*TASK INSTRUCTIONS:*
Set down, exactly as written, the lines from the top of the data to the line that holds "tag(obj('ground', g, M_GROUND, smooth=180), kind='structure')", and omit the pictures.

*COLLECTED DATA:*
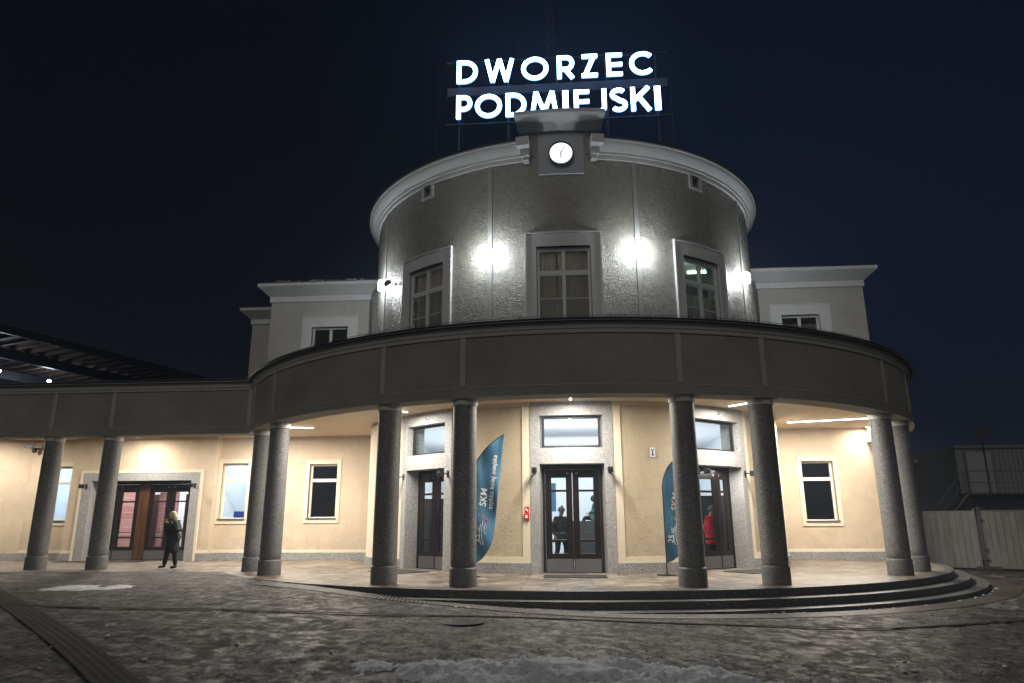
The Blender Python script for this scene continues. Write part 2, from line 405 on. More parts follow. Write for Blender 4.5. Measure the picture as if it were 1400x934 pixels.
# ------------------------------------------------------------------ ground
PZ = [(-60, 0), (-7.5, 0), (-5.2, -.03), (-3.6, -.15), (-1.5, -.235), (1, -.315), (5, -.37), (11, -.40), (20, -.45), (40, -.5), (400, -.5)]
def gz(x, y=0):
    for (a, za), (b, zb) in zip(PZ, PZ[1:]):
        if a <= x <= b:
            t = (x-a)/(b-a); return za+(zb-za)*t
    return PZ[0][1] if x < 0 else PZ[-1][1]
def gs0(x): return sum(gz(x+d*.4) for d in (-2, -1, 0, 1, 2))/5
def axis(lo, hi, fine0, fine1, st):
    r = arange(fine0, fine1, st); x = fine1; s = st
    while x < hi: s *= 1.5; x = min(hi, x+s); r.append(x)
    x = fine0; s = st
    while x > lo: s *= 1.5; x = max(lo, x-s); r.insert(0, x)
    return r
import bisect
g = MB(); xs = axis(-200, 200, -13, 10, .085); ys = axis(-40, 260, 4.5, 15.5, .075)
zs = [gs0(x) for x in xs]
def gsm(x):
    i = min(len(xs)-2, max(0, bisect.bisect_right(xs, x)-1)); t = (x-xs[i])/(xs[i+1]-xs[i])
    return zs[i]+(zs[i+1]-zs[i])*min(1, max(0, t))
def relief(x, y):
    if not (-14 < x < 11 and 4 < y < 16): return 0
    rr = math.hypot(x-.2, y-26.1); f_ = min(1, max(0, (rr-13.15)/.8))*min(1, max(0, (15.6-y)/1.5))*min(1, (x+14)/2, (11-x)/2, (y-4)/1)
    if f_ <= 0: return 0
    v = Vector((x, y, 0))
    a = noise.fractal(v*1.1+Vector((3, 7, 1)), .9, 2.1, 4); b_ = noise.fractal(Vector((x*3.8, y*2.6, 5)), .8, 2.0, 4)
    return f_*(-.010+.016*a*.6+.016*b_*(.4+.9*max(0, a+.2)))
for y in ys:
    for x in xs: g.v.append((x, y, gsm(x)+relief(x, y)))
nx = len(xs)
for j in range(len(ys)-1):
    for i in range(nx-1): g.f.append((j*nx+i, j*nx+i+1, (j+1)*nx+i+1, (j+1)*nx+i))
tag(obj('ground', g, M_GROUND, smooth=180), kind='structure')

def gsheet(name, fn, us, ws, m, dz, label=None):
    """a thin sheet on the ground: fn(u, w) -> x, y"""
    b = MB()
    for u in us:
        for v in ws:
            x, y = fn(u, v); b.v.append((x, y, gsm(x)+dz))
    n = len(ws)
    for i in range(len(us)-1):
        for j in range(n-1): b.f.append((i*n+j, (i+1)*n+j, (i+1)*n+j+1, i*n+j+1))
    o = obj(name, b, m, smooth=60); tag(o, kind='structure'); return o
pol = lambda a, r: (C[0]+r*sin(R_(a)), C[1]-r*cos(R_(a)))
def tr_(a): return 12.02+.72/(1+math.exp(-(a+7)/3.5))
gsheet('tactile_paving_arc', lambda a, w_: pol(a, tr_(a)+w_), arange(-37, 75, 1), [-.28, 0, .28], M_TACR, .010)
DRP = [(-40, 9.5), (-20, 11.0), (-9.4, 11.95), (-7.9, 11.7), (-6.2, 11.67), (-5.0, 11.75), (-4.07, 12.1), (-2.67, 12.46), (-.96, 12.76), (.3, 12.72), (1.5, 12.66), (3.83, 12.47), (4.9, 12.4), (6.4, 12.98), (8.0, 13.7), (11, 15.0), (16, 16.4)]
def drf(u, w_):
    i = min(len(DRP)-2, int(u)); t = u-i; p_, q_ = DRP[i], DRP[i+1]
    return (p_[0]+(q_[0]-p_[0])*t, p_[1]+(q_[1]-p_[1])*t+w_)
gsheet('drain_channel', drf, arange(0, len(DRP)-1, .125), [-.06, .06], M_DRAIN, .008)
def line2(p, q, wd):
    p, q = Vector(p), Vector(q); d = (q-p).normalized(); nrm = Vector((-d.y, d.x))
    return lambda u, v: tuple(p+(q-p)*u+nrm*v*wd)
gsheet('tactile_guide_path', line2(TAC0, TAC1, 1), arange(0, 1, .02), [-.20, 0, .20], M_TACY, .006)
# paved floor under the canopy, and the curved entrance steps
pf = MB(); pf.ring(C, 5.5, 11.55, -100, 100, -.17, .004)
tag(obj('platform_paving', pf, M_PLAT), kind='structure')
wp = MB(); wp.box(-30, -6.5, 20.2, 27, -.1, .0015)
tag(obj('wing_paving', wp, M_PLAT), kind='structure')
st = MB()
st.ring(C, 11.35, 11.57, -30, 100, -.15, .009)
st.ring(C, 11.35, 11.95, -70, 97, -.34, -.148)
st.ring(C, 11.35, 12.33, -70, 94, -.6, -.297)
tag(obj('entrance_steps', st, M_STEP, bevel=.008), kind='structure')

# ================================================================== STATION BUILDING
B = thing('station_building', 'cream railway station with round entrance tower, curved column canopy and long left wing', 'railway station', (C[0], C[1], 0))
# ---- lower drum wall
DOORS = (-39.3, 0.0, 39.3)
HW = 7.3; SW = 9.45; TW = 11.35
fnl = lambda r: (lambda u, v, d: P(u, r-d, v))
segs = []
edges = [-88, -39.3-TW, -39.3+TW, -TW, TW, 39.3-TW, 39.3+TW, 88]
for i in (0, 2, 4, 6): obj('wall_panel', MB().ring(C, 6.25, 6.85, edges[i], edges[i+1], .0, 4.6), M_ROUGH, B)
for a in DOORS:
    for q in (-1, 1):
        x0, x1 = sorted((a+q*SW, a+q*TW))
        obj('door_pilaster', MB().ring(C, 6.25, 6.885, x0, x1, .0, 4.598), M_TRIM, B)
        obj('plinth', MB().ring(C, 6.3, 6.93, *sorted((a+q*(SW+.02), a+q*(TW+.01))), 0, .27), M_PLIN, B)
for i in (0, 2, 4, 6):
    obj('base_band', MB().ring(C, 6.3, 6.88, edges[i], edges[i+1], .0, .42), M_TRIM, B)
    obj('top_band', MB().ring(C, 6.3, 6.88, edges[i], edges[i+1], 4.46, 4.597), M_TRIM, B)
    obj('plinth', MB().ring(C, 6.3, 6.931, edges[i]+.02, edges[i+1]-.02, 0, .271), M_PLIN, B)
for q in (-1, 1):          # end piers next to the flat walls
    x0, x1 = sorted((q*60, q*71))
    obj('end_pier', MB().ring(C, 6.5, 7.22, x0, x1, 0, 4.45), M_TRIM, B)
    obj('plinth', MB().ring(C, 6.5, 7.27, *sorted((q*59.6, q*71.4)), 0, .272), M_PLIN, B)
for a in DOORS:
    so_ = MB(); us = arange(a-SW, a+SW, 1)
    so_.holewall(us, [0, 4.6], [(a-HW-(1.3 if a > 1 else 0), a+HW, 0, 2.85), (a-HW-(1.3 if a > 1 else 0), a+HW, 3.28, 4.17)], fnl(6.905), .62)
    # rebate lines round the openings
    obj('stone_portal', so_, M_GRAN, B)

def box_obj(name, boxes, m, parent, bevel=0, world=False, **k):
    b = MB()
    for q in boxes: b.box(*q)
    return obj(name, b, m, parent, world=world, bevel=bevel, **k)

def make_leaf(parent, x0, x1, side, H, twopane=True):
    """one door leaf with three panes; local y grows into the building"""
    st_ = .17 if x1-x0 > .7 else .17
    px0, px1 = (x0+st_, x1-st_)
    z = [.0, .50, .82, .86, 2.13, 2.17, 2.50, H]
    lf = MB()
    lf.box(x0, px0, 0, .06, 0, H); lf.box(px1, x1, 0, .06, 0, H)
    for a, b in ((0, .50), (.80, .86), (2.12, 2.18), (2.50, H)): lf.box(px0, px1, .002, .058, a, b)
    o = obj('door_leaf', lf, M_WOOD, parent, world=False, bevel=.006)
    g = MB()
    for a, b in ((.50, .80), (.86, 2.12), (2.18, 2.50)): g.box(px0, px1, .025, .032, a, b)
    obj('pane', g, M_GLASS, parent, world=False)
    k = MB(); k.box(x0+.02, x1-.02, -.006, -.001, .03, .36); obj('kick_plate', k, M_STEEL, parent, world=False)
    h = MB(); hx = x1-.07 if side < 0 else x0+.07
    h.tube((hx, -.07, .75), (hx, -.07, 1.6), .014); h.tube((hx, -.07, .8), (hx, 0, .8), .01); h.tube((hx, -.07, 1.55), (hx, 0, 1.55), .01)
    h.tube((px0+.02, -.02, 1.02), (px1-.02, -.02, 1.02), .012)
    obj('handle', h, M_BLACK, parent, world=False)
    c = MB(); cx = x1-.12 if side < 0 else x0+.12
    c.tube((cx, -.012, H-.1), (cx, 0, H-.1), .035, n=16)
    obj('door_closer', c, M_STEEL, parent, world=False)

for a in DOORS:
    rd = 6.40; p = P(a, rd)
    hw = rd*sin(R_(HW))-.005
    fr = MB(); H = 2.72
    el = .145 if a > 1 else 0; xl = -hw-el
    fr.box(xl, xl+.06, -.02, .12, 0, 2.85); fr.box(hw-.06, hw, -.02, .12, 0, 2.85); fr.box(xl+.06, hw-.06, -.018, .12, H+.005, 2.85)
    fr.box(xl+.06, hw-.06, -.02, .15, 0, .03)
    d = obj('entrance_door', fr, M_DARKF, B, loc=p, rz=R_(a), bevel=.006)
    xm = (xl+hw)/2+(.29 if a > 1 else 0); make_leaf(d, xl+.065, xm-.006, -1, H); make_leaf(d, xm+.006, hw-.065, 1, H)
    tw = MB(); z0, z1 = 3.28, 4.17
    for q in ((xl, xl+.07, z0, z1), (hw-.07, hw, z0, z1), (xl+.07, hw-.07, z0, z0+.07), (xl+.07, hw-.07, z1-.07, z1)): tw.box(q[0], q[1], .0, .08, q[2], q[3])
    t = obj('transom_window', tw, M_DARKF, B, loc=p+Vector((-sin(R_(a))*-.28, cos(R_(a))*-.28, 0)), rz=R_(a), bevel=.005)
    g = MB(); g.box(xl+.07, hw-.07, .03, .038, z0+.07, z1-.07); obj('pane', g, M_GLASS, t, world=False)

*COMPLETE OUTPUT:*
The Blender Python script for this scene continues. Write part 2, from line 405 on. More parts follow. Write for Blender 4.5. Measure the picture as if it were 1400x934 pixels.
# ------------------------------------------------------------------ ground
PZ = [(-60, 0), (-7.5, 0), (-5.2, -.03), (-3.6, -.15), (-1.5, -.235), (1, -.315), (5, -.37), (11, -.40), (20, -.45), (40, -.5), (400, -.5)]
def gz(x, y=0):
    for (a, za), (b, zb) in zip(PZ, PZ[1:]):
        if a <= x <= b:
            t = (x-a)/(b-a); return za+(zb-za)*t
    return PZ[0][1] if x < 0 else PZ[-1][1]
def gs0(x): return sum(gz(x+d*.4) for d in (-2, -1, 0, 1, 2))/5
def axis(lo, hi, fine0, fine1, st):
    r = arange(fine0, fine1, st); x = fine1; s = st
    while x < hi: s *= 1.5; x = min(hi, x+s); r.append(x)
    x = fine0; s = st
    while x > lo: s *= 1.5; x = max(lo, x-s); r.insert(0, x)
    return r
import bisect
g = MB(); xs = axis(-200, 200, -13, 10, .085); ys = axis(-40, 260, 4.5, 15.5, .075)
zs = [gs0(x) for x in xs]
def gsm(x):
    i = min(len(xs)-2, max(0, bisect.bisect_right(xs, x)-1)); t = (x-xs[i])/(xs[i+1]-xs[i])
    return zs[i]+(zs[i+1]-zs[i])*min(1, max(0, t))
def relief(x, y):
    if not (-14 < x < 11 and 4 < y < 16): return 0
    rr = math.hypot(x-.2, y-26.1); f_ = min(1, max(0, (rr-13.15)/.8))*min(1, max(0, (15.6-y)/1.5))*min(1, (x+14)/2, (11-x)/2, (y-4)/1)
    if f_ <= 0: return 0
    v = Vector((x, y, 0))
    a = noise.fractal(v*1.1+Vector((3, 7, 1)), .9, 2.1, 4); b_ = noise.fractal(Vector((x*3.8, y*2.6, 5)), .8, 2.0, 4)
    return f_*(-.010+.016*a*.6+.016*b_*(.4+.9*max(0, a+.2)))
for y in ys:
    for x in xs: g.v.append((x, y, gsm(x)+relief(x, y)))
nx = len(xs)
for j in range(len(ys)-1):
    for i in range(nx-1): g.f.append((j*nx+i, j*nx+i+1, (j+1)*nx+i+1, (j+1)*nx+i))
tag(obj('ground', g, M_GROUND, smooth=180), kind='structure')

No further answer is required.